_Exercise details:_
Locate, in the data below, the line that contains "Write a Blender" and the line that contains "from mathutils.geometry import"; reproduce exactly those two lines and every line between them, nothing more.

>> begin Data shown

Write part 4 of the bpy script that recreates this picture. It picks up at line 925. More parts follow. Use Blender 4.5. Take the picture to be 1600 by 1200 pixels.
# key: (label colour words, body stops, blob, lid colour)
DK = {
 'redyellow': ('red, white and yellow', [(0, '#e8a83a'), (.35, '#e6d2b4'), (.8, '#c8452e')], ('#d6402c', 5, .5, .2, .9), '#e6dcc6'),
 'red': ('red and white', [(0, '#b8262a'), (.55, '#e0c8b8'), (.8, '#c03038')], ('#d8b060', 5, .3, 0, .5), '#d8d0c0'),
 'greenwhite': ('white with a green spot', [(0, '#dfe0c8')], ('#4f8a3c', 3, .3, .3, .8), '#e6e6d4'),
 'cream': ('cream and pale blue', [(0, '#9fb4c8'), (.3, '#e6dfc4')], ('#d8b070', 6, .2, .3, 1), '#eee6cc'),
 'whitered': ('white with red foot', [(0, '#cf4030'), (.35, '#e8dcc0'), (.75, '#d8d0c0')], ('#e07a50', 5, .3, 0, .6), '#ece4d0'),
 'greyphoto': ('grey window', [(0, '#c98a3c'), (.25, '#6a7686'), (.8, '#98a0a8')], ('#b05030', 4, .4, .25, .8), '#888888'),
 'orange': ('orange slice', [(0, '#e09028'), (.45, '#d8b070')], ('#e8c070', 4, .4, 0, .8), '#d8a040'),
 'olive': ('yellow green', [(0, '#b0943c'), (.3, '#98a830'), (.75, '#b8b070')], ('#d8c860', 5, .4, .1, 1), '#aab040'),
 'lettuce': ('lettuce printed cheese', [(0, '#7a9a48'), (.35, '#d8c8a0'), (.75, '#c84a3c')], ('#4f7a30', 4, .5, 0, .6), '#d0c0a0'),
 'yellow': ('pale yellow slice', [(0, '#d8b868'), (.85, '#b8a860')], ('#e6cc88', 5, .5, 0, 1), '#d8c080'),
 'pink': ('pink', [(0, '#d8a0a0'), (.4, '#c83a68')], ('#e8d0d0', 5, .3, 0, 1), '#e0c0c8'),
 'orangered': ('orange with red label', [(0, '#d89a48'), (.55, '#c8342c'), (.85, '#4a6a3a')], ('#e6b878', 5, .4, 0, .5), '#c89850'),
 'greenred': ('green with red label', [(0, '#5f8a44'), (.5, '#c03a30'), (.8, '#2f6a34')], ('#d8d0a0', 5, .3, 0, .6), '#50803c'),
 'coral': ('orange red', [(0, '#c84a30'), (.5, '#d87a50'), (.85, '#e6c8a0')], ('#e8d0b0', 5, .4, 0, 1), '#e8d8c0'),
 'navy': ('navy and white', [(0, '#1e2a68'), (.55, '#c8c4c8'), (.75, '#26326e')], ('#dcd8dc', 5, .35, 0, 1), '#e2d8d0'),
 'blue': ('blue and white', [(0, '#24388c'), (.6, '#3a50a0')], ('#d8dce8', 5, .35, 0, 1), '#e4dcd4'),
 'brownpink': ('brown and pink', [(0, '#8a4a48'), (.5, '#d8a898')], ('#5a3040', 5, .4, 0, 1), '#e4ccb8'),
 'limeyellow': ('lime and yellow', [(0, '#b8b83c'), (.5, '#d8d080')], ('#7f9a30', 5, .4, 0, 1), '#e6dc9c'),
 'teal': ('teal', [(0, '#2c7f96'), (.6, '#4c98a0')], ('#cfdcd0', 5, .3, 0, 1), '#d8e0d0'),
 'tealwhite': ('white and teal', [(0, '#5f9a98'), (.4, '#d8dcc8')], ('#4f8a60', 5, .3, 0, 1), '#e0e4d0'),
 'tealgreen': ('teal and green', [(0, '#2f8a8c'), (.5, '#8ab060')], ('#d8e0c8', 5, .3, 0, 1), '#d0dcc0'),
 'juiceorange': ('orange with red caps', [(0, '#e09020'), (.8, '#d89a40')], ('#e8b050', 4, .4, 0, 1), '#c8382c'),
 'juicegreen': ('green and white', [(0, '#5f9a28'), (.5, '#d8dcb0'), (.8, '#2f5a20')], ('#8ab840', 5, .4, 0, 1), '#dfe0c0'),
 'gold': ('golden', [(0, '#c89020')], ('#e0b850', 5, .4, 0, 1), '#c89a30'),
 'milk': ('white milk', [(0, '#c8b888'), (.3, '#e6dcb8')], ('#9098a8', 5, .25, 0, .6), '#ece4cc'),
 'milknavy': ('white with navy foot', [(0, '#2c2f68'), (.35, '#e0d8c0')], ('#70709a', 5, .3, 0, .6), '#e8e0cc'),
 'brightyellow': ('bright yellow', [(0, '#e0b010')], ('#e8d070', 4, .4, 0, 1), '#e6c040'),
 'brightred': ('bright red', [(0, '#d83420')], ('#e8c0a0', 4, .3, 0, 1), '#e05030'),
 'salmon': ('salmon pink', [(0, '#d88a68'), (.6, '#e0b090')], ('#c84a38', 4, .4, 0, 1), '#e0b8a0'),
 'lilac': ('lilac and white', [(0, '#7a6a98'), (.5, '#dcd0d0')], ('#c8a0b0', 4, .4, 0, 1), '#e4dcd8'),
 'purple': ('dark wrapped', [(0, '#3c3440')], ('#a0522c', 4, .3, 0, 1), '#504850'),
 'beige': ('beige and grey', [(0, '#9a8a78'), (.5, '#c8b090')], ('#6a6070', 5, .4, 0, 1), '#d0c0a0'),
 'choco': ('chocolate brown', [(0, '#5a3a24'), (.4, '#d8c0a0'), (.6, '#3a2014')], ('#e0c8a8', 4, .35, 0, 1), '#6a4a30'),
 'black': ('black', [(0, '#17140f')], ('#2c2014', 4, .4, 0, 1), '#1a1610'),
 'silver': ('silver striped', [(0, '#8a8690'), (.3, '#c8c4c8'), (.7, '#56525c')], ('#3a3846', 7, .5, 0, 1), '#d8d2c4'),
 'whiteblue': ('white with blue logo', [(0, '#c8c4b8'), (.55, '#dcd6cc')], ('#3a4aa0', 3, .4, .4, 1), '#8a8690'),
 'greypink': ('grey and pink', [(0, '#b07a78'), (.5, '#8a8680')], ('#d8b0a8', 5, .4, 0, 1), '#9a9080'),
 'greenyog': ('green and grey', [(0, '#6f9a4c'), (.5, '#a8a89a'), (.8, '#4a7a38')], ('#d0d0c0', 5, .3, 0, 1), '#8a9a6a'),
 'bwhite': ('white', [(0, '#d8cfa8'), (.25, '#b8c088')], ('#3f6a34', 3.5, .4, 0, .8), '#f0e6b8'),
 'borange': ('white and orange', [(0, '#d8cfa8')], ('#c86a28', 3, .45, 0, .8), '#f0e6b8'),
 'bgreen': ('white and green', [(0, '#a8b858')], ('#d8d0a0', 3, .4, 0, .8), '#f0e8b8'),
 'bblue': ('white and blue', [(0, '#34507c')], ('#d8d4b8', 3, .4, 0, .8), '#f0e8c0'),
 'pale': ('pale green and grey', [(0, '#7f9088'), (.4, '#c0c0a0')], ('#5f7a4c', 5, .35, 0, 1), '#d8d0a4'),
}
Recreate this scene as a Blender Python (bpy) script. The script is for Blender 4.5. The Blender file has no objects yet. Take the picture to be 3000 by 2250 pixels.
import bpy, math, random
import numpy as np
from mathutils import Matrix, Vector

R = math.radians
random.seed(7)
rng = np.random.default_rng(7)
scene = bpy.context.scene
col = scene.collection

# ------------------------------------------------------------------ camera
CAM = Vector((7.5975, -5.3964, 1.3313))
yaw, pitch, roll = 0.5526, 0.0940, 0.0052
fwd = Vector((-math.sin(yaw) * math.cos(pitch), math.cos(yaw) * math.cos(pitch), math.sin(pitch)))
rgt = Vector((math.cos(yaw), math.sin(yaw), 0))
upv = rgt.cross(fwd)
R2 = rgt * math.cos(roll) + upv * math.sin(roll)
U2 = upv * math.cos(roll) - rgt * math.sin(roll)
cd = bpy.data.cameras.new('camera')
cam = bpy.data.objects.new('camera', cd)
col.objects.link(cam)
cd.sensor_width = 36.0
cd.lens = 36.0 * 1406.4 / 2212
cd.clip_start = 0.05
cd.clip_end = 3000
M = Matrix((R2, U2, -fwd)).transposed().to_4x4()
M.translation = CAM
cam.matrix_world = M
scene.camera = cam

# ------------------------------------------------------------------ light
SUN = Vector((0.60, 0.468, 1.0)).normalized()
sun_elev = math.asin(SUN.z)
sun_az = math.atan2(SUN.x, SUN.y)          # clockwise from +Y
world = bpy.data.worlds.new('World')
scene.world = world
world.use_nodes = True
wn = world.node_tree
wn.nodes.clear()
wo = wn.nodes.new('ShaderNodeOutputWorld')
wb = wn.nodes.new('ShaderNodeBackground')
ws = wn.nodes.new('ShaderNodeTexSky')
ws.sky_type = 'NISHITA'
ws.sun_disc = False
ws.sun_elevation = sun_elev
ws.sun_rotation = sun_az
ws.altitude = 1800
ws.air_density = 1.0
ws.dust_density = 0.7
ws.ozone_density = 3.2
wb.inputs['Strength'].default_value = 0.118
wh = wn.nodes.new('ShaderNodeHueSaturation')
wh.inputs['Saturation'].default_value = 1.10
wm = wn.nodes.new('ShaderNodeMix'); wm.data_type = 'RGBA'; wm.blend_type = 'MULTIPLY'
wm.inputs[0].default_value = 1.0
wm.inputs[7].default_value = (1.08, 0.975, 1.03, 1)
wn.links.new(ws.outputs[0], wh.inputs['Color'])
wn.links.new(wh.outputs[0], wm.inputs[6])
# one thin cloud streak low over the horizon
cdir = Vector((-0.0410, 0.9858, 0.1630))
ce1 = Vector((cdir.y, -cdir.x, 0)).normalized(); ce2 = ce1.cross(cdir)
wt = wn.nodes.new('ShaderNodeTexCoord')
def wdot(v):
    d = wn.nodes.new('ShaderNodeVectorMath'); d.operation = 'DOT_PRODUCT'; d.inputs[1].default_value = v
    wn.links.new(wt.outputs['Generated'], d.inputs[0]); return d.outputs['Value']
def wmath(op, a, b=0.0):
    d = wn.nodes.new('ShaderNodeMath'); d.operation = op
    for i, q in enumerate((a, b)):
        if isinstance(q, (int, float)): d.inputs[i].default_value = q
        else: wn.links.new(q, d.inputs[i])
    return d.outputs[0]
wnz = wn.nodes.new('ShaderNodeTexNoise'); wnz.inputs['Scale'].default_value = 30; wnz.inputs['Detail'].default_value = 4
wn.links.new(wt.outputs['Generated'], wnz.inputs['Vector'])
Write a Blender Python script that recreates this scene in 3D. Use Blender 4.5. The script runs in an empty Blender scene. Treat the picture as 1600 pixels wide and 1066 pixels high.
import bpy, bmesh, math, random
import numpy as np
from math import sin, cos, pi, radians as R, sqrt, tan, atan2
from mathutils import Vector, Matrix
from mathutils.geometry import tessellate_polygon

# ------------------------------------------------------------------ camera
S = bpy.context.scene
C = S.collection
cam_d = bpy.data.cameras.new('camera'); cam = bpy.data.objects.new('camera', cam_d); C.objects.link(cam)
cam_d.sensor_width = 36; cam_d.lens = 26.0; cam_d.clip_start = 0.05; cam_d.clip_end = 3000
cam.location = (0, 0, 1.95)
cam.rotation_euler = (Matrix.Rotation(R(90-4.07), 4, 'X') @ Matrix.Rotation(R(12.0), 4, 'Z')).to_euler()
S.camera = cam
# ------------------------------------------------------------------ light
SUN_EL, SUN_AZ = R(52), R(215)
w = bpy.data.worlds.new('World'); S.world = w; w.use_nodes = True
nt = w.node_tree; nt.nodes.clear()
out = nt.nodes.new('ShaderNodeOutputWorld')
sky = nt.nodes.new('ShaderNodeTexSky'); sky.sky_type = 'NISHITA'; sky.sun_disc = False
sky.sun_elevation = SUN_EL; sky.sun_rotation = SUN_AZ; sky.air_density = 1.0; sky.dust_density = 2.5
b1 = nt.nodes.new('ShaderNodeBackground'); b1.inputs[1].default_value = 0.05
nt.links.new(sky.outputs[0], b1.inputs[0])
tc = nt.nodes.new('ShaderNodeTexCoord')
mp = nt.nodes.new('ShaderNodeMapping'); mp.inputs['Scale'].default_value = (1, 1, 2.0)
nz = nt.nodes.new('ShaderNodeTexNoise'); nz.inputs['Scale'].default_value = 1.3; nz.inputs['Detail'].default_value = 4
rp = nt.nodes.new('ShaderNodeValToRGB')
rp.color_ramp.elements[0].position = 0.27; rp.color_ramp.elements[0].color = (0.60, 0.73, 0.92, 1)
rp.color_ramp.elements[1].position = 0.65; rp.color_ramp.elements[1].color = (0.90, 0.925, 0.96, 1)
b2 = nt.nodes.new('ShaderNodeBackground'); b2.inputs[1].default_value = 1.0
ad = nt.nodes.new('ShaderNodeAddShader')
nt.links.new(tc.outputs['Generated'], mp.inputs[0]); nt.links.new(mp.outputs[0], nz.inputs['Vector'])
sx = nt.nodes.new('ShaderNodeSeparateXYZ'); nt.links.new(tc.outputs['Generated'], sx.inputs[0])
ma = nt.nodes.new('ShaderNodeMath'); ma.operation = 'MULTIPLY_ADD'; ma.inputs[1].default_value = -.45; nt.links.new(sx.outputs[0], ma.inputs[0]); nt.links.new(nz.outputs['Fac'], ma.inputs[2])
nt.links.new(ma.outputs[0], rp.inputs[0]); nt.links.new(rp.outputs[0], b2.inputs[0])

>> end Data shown

_Written response:_
Write a Blender Python script that recreates this scene in 3D. Use Blender 4.5. The script runs in an empty Blender scene. Treat the picture as 1600 pixels wide and 1066 pixels high.
import bpy, bmesh, math, random
import numpy as np
from math import sin, cos, pi, radians as R, sqrt, tan, atan2
from mathutils import Vector, Matrix
from mathutils.geometry import tessellate_polygon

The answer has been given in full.